Seven day week, 30 day month, 360 day year is expounded in Torah and Oral Torah. A festival that begins on a numbered day does not preclude a seventh day Sabbath, that seventh day sabbath is observed as it would be had there not been a holiday, possible for three Sabbaths in an eight day festival. If this isn't what you are wanting let me know. I am just, learned enough, to be dangerous. LOL
 

Jayhawker Soule

-- untitled --
Premium Member
dharveymi said:
I am quite aware of the popular view concerning Sabbath, but I claim that it is wrong. There is no evidence that the Sabbath was ever kept the way modern Jews keep it.
The claim is tiresome and, to the extent that it pretends to go beyond semantic posturing, entirely unsubstantiated. A 7-day cycle is clearly established and mandated in Exodus 16:16-30 and explicitly linked to the creation myth in Exodus 20:8-11. This cycle is reaffirmed (for more wordly reasons) in Exodus 23:12. It is clearly reasserted in Exodus 34:21 and later codified in Deuteronomy 5:12-14.

Parethetically, the Christian substitution of "the Lord's Day" for Shabbat was but one consequence of the Anti-Judaic replacement theology best expressed by John and Barnabus - a vitriolic effort on the part of a predominantly gentile or helenized sect to increasingly distinguish themselves from the so-called Christ-killers.
 

dharveymi

Member
The story in Exodus 16 starts on the 15th day of the second month (Sabbath). They murmered against the Lord. In the evening (16th,) God sent quail and manna in the morning. They collected manna in the morning for six days (16th, 17th, 18th, 19th, 20th, and the 21th.) On the seventh-day (22nd,) manna did not fall, it was the Sabbath.

The connection with creation is significant in Exodus 20. On the forth day of creation, the author says that the sun, moon, and stars where created to determine times, appointments, seasons, etc. In Psalms 119, David clarifies this statement. He says that the moon was made for appointments. The creation story is important because althouth it does not tell what should happen on the 8th, 9th, or any other day.

The connection with the years of Jubilee are also significant in Exodus 23. This cylce includes a series of 7 periods of 7 years, followed by the year of Jubilee which is not counted (similar to the new moon intercalenation.)
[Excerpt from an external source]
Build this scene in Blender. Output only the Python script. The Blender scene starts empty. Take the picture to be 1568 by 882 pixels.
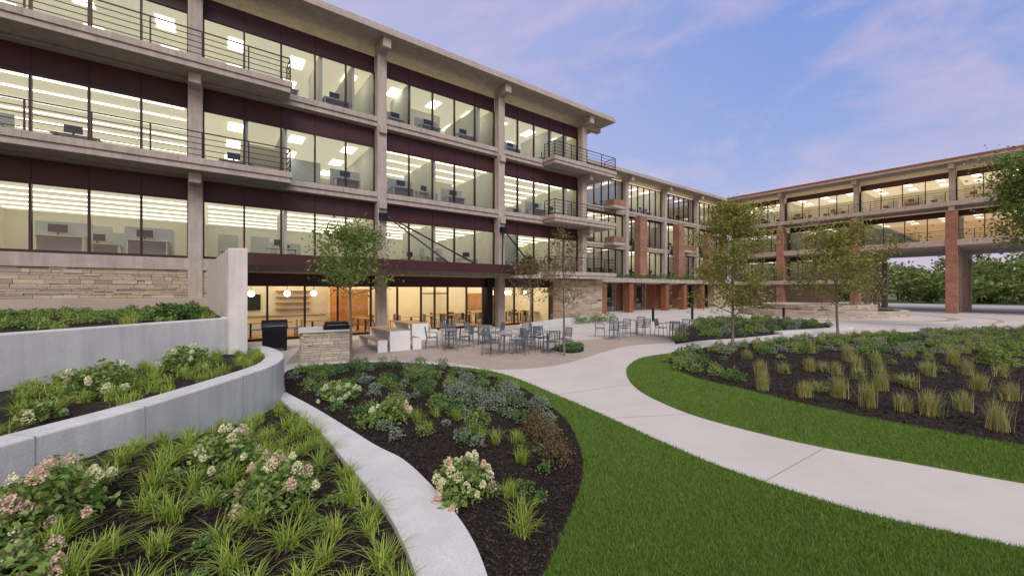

I keep the seventh-day, but not the seventh-day of the planetary pagan week. I believe that the ancient Jews kept the 8th, 15th, 22nd, and 29th days of the lunar month, followed by a period which was not counted (as in the year of Jubilee) called the new moon feist (the 1st day, which could be one or two days long.)

This is not an anti-Jewish statement any more than it is an anti-Christian statements, it is simply the truth.
 

Jayhawker Soule

-- untitled --
Premium Member
dharveymi said:
I believe that the ancient Jews kept the 8th, 15th, 22nd, and 29th days of the lunar month, followed by a period which was not counted (as in the year of Jubilee) called the new moon feist (the 1st day, which could be one or two days long.)
Believe what you will. It is a common propensity among theists for example. Just note that you continue to offer nothing by way of substantiation. For my part, I believe that you haven't a clue as to what "the ancient Jews" believed, primarily because the extra-Biblical record is frustratingly meager. Maybe I'm wrong. If you have evidence, perhaps from recent DSS research or the works of Philo or Josephus, this would be a very good time to divulge it. If, however, your claim is more at the level of baseless conjecture, perhaps neither of us should take it too seriously.